Re: PSA: Do not use "Reported-By" without reporter's approval
From: Konstantin Ryabitsev
Date: Fri May 24 2019 - 08:57:07 EST
On Fri, May 24, 2019 at 12:57:08AM -0400, Theodore Ts'o wrote:
I'm perfectly fine with Link:, however Reported-By: usually has the
person's
name and email address (i.e. PII data per GDPR definition). If that pehrson
submitted the bug report via bugzilla.kernel.org or a similar resource,
their expectation is that they can delete their account should they choose
to to do so. However, if the patch containing Reported-By is committed to
git, their PII becomes permanently and immutably recorded for any reasonable
meaning of the word "forever."
Many (most?) bugzilla.kernel.org components result in e-mail getting
sent to vger.kernel.org mailing lists. So even if they delete the
bugzilla account, there e-mail will be immortalized in lore.kernel.org
and their associated git repositories.
I wouldn't say that most -- to my knowledge, it's only about 5-6
components of the 50+. It's hard to tell how much that is by volume,
though, because certainly not all components see much activity.
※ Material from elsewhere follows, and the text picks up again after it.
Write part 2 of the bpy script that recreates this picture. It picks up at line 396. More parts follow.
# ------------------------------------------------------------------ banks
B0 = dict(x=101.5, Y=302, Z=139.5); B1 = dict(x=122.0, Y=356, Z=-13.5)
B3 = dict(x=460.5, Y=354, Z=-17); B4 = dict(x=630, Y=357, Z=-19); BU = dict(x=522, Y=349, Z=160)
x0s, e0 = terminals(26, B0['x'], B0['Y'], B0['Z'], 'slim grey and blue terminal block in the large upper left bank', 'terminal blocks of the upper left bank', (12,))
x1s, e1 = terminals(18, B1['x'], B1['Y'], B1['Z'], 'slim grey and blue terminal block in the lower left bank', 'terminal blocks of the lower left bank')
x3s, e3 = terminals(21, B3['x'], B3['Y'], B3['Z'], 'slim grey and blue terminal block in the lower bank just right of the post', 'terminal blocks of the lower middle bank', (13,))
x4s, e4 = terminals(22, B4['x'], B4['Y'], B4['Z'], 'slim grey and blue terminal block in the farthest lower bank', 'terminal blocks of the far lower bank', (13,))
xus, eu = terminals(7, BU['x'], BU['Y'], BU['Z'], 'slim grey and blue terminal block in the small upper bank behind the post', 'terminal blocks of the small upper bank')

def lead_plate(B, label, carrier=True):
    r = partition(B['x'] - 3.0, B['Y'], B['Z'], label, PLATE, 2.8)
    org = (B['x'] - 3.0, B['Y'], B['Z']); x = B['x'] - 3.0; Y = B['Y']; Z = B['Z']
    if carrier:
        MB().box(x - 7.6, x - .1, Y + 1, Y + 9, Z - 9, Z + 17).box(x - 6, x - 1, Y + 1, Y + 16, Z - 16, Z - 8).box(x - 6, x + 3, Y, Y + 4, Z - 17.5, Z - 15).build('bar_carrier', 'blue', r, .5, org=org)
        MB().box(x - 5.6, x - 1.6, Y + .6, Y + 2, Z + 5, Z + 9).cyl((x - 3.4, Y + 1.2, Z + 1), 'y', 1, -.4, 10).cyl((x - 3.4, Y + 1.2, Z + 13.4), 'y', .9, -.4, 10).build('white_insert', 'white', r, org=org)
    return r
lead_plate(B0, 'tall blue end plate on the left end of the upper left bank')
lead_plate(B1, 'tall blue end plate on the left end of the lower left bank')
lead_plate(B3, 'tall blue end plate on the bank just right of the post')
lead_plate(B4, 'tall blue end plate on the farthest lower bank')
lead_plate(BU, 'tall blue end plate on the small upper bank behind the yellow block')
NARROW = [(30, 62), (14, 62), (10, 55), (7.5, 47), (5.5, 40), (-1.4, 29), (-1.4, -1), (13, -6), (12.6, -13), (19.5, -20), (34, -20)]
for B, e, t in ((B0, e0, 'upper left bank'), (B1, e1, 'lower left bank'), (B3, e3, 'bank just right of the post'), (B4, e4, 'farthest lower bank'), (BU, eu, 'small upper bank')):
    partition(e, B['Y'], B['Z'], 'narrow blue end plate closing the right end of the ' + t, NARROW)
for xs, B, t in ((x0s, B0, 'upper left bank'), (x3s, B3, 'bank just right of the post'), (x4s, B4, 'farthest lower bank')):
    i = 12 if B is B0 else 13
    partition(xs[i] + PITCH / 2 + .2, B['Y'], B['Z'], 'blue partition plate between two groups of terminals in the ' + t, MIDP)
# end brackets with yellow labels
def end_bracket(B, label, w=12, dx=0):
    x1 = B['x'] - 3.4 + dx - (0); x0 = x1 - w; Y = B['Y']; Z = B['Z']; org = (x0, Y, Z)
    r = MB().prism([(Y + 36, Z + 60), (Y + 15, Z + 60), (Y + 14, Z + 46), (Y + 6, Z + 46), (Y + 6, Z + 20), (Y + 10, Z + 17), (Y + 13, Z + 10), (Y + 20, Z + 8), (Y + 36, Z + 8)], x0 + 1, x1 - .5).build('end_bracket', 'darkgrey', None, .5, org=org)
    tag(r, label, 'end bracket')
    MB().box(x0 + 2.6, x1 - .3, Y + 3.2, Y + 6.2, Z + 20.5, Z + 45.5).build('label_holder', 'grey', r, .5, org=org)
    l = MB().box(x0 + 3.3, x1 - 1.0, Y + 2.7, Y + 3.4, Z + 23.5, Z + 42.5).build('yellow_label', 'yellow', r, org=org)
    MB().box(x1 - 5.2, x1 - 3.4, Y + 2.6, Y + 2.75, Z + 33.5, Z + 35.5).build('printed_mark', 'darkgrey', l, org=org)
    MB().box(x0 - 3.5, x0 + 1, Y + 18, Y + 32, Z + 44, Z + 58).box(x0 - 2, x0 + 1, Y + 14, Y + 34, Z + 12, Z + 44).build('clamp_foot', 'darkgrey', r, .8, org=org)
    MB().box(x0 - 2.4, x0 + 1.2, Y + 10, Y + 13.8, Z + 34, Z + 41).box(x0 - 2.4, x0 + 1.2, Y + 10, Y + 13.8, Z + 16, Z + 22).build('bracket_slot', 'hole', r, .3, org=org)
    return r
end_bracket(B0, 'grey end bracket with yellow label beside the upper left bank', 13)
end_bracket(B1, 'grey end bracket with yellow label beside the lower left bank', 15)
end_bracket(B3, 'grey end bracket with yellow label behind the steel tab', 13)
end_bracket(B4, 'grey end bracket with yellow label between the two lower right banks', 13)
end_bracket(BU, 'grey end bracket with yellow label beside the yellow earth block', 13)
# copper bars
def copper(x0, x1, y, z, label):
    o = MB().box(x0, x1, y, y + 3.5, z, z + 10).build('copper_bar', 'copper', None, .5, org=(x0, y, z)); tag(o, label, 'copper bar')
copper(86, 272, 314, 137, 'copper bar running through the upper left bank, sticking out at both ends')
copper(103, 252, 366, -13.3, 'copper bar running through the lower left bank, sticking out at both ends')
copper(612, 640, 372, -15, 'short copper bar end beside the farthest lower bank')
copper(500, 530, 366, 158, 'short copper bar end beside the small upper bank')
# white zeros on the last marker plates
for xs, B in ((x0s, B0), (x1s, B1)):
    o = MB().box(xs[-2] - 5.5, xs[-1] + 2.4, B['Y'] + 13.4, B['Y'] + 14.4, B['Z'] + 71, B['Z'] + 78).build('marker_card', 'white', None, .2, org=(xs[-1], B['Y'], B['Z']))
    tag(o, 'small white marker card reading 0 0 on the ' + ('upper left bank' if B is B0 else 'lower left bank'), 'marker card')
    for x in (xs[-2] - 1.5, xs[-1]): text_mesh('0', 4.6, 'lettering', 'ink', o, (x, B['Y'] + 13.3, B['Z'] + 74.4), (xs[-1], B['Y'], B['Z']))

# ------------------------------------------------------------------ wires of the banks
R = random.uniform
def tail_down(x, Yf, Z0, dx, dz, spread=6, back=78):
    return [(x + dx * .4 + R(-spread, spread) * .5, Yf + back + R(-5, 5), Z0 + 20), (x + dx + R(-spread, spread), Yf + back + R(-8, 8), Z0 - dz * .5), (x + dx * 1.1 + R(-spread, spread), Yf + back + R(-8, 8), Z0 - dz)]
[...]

We *can* excise things on lore.kernel.org. It's a massive pain, since
message archive is a git repository itself, so will need to be rebased,
reindexed and remirrored -- but it *is* possible. On the other hand,
once a commit makes it into the kernel's git tree, it becomes impossible
to edit it without affecting the PGP integrity of all git tags following
it. Since PGP signatures can be considered a core aspect of the git tree
integrity, we can then argue that editing commit history of linux.git is
unreasonable per GDPR's own guidelines. We can't make the same claim
about lists on lore.kernel.org.
So perhaps a better approach is to put a warning alerting bug
reporters that submitting a bug means their e-mail will end up get
broadcasting in public mailing list archives and public git
repositories?
That's probably something we should do. I'll investigate it.